My mom recently sent me a book through the mail because she knew about this English class. The book she sent me was Politically Correct Bedtime Stories by James Finn Garner. The introduction alone is relatable to this class and our discussions throughout it:
"When they were first written, the stories on which the following tales are based certainly served their purpose-to entrench the patriarchy, to estrange people from their own natural impulses, to demonize "evil" and to "reward" an "objective" "good." However much we might like to, we cannot blame the Brothers Grimm for their insensitivity to womyn's issues, minority cultures, and the environment. Likewise, in the self-righteous Copenhagen of Hans Christian Andersen, the inalienable rights of mermaids were hardly given a second thought. Today we have to opportunity-and the obligation-to rethink these "classic" stories so they reflect more enlightened times. To that effort I submit this humble book. While its original title, Fairy Stories For The Modern World, was abandoned for obvious reasons (kudos to my editor for pointing out my heterosexualist bias), I think the collection stands on its own. This howver, is just a start. Certain stories such as "The Duckling That Was Judged On Its Personal Merits and Not on Physical Appearance," were deleted for space reasons. I expect I have volumes left in me, and I hope this book sparks righteos imaginations of other writers, and of course, leace and indelible mark on out children, If, through omission or comission, I have inadvertenly displated any sexist, racist, culturallist, nationalist, religionalist, ageist, lookist, abliest, sizeist, speciesist, intellectualist, socioeconomicist, ethnocentrist, phallocentrist, heteropatriarchalist, or other type of bias as yet unamed, I apologize and encourage you suggestions for rectification. In the quest to develop meanigful literature that is totally free from bias and purged from the influences of its flawed cultural past, I doubtless have made some mistakes."
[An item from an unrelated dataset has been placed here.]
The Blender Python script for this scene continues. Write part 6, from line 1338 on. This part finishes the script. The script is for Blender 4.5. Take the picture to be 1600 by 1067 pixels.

I think this relates to our discussions in many ways as we often spend a lot of time discussing the bias of the authors and how the cultural norms of the times change the stories. This is certainly true of the stories in this book as they reflect a culture afraid of being seen as politically incorect. We are a culture tiptoeing around each other so why should our fairy tales not reflect this idea? Just like Perrault and the Grimm Brothers inserted their beliefs and morals into the tales within context of culture so does this author remove them for the same reasons. Modernity changes the tales, what will they be like years from now?